>> Begin Data to process

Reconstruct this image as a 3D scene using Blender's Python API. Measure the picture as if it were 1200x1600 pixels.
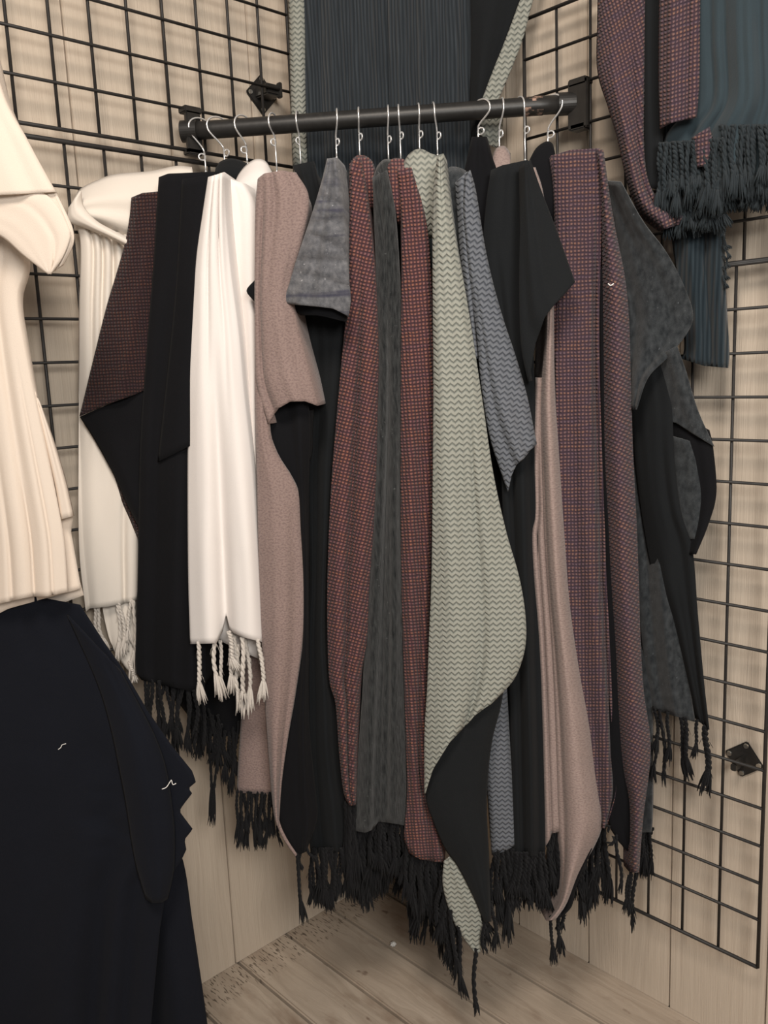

>> End Data to process
>> Begin Data to process

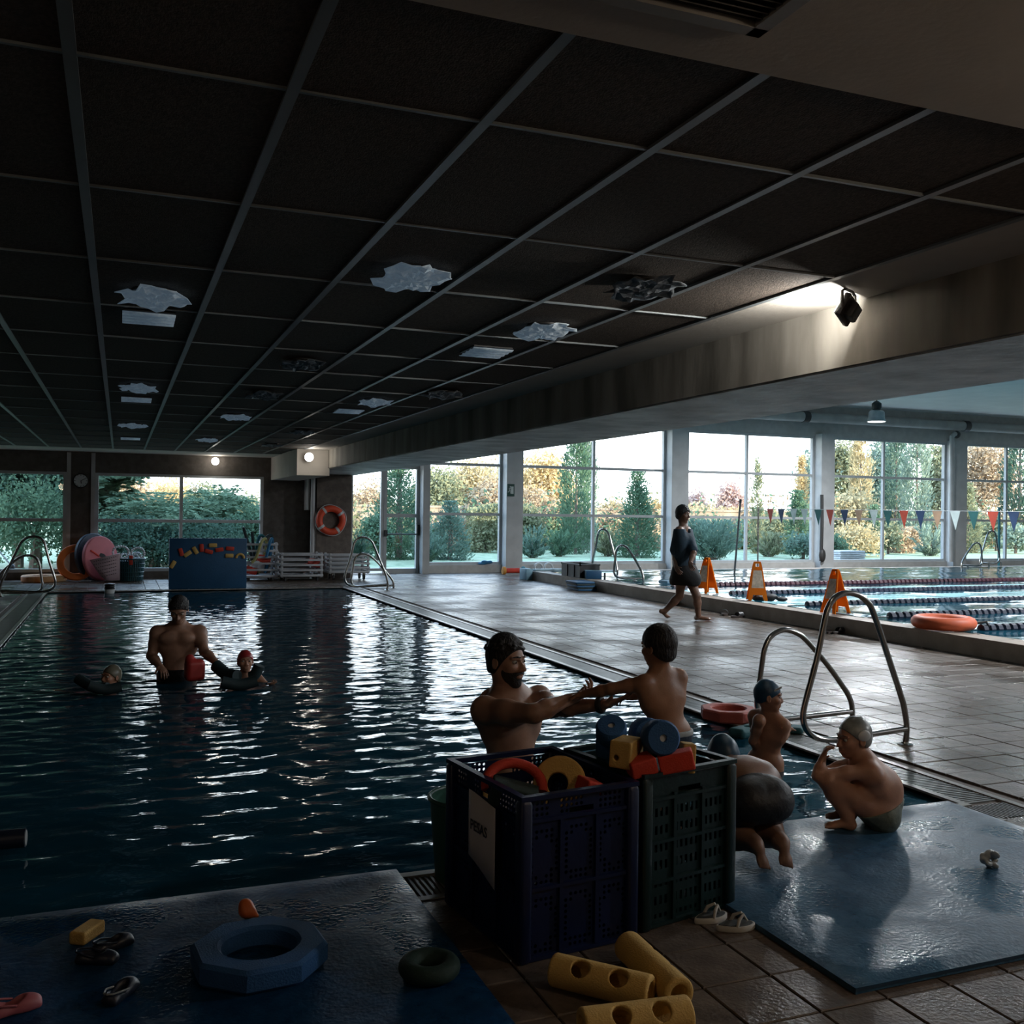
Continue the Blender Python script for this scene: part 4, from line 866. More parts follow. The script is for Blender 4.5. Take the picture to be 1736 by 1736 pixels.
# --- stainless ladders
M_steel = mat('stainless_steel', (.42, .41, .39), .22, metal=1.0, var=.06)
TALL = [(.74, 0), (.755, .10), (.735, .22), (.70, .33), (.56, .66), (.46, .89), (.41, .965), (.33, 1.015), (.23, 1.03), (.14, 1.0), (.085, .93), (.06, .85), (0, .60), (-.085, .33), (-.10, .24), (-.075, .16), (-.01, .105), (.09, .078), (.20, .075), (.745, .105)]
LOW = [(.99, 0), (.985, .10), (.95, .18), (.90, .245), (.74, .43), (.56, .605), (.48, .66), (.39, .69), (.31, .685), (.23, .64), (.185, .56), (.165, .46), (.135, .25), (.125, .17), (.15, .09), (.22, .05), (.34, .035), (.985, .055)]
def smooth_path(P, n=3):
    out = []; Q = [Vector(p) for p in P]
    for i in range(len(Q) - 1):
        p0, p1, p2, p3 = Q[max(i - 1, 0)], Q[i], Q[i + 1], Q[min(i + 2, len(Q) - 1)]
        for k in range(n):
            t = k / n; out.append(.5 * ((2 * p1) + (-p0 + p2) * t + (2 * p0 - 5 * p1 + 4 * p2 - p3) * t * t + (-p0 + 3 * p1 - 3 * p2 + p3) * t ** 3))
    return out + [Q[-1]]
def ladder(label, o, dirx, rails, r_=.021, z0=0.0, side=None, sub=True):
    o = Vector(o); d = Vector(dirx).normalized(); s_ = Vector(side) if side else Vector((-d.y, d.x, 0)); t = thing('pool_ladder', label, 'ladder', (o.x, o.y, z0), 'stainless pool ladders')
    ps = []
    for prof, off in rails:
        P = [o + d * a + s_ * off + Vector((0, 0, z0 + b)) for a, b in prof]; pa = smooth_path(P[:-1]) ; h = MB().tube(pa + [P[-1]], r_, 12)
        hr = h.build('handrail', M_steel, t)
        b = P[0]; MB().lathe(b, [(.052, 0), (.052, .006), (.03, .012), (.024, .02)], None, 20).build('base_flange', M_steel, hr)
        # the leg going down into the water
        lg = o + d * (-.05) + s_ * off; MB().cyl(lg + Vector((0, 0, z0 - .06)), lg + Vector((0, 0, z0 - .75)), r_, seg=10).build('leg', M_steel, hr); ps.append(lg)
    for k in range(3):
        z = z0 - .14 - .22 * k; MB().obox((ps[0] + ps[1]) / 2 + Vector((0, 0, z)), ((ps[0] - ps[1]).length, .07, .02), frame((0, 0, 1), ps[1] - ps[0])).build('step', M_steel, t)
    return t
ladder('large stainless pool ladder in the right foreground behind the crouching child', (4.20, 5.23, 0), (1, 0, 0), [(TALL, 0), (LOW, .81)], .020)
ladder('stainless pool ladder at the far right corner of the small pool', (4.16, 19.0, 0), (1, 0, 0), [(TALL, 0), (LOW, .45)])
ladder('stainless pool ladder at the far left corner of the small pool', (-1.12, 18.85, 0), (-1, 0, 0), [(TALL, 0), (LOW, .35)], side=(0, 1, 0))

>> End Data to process

Task objective: Check each line of the material above for "Python" and say how many lines contain it, giving the number alone.

Expected answer: 2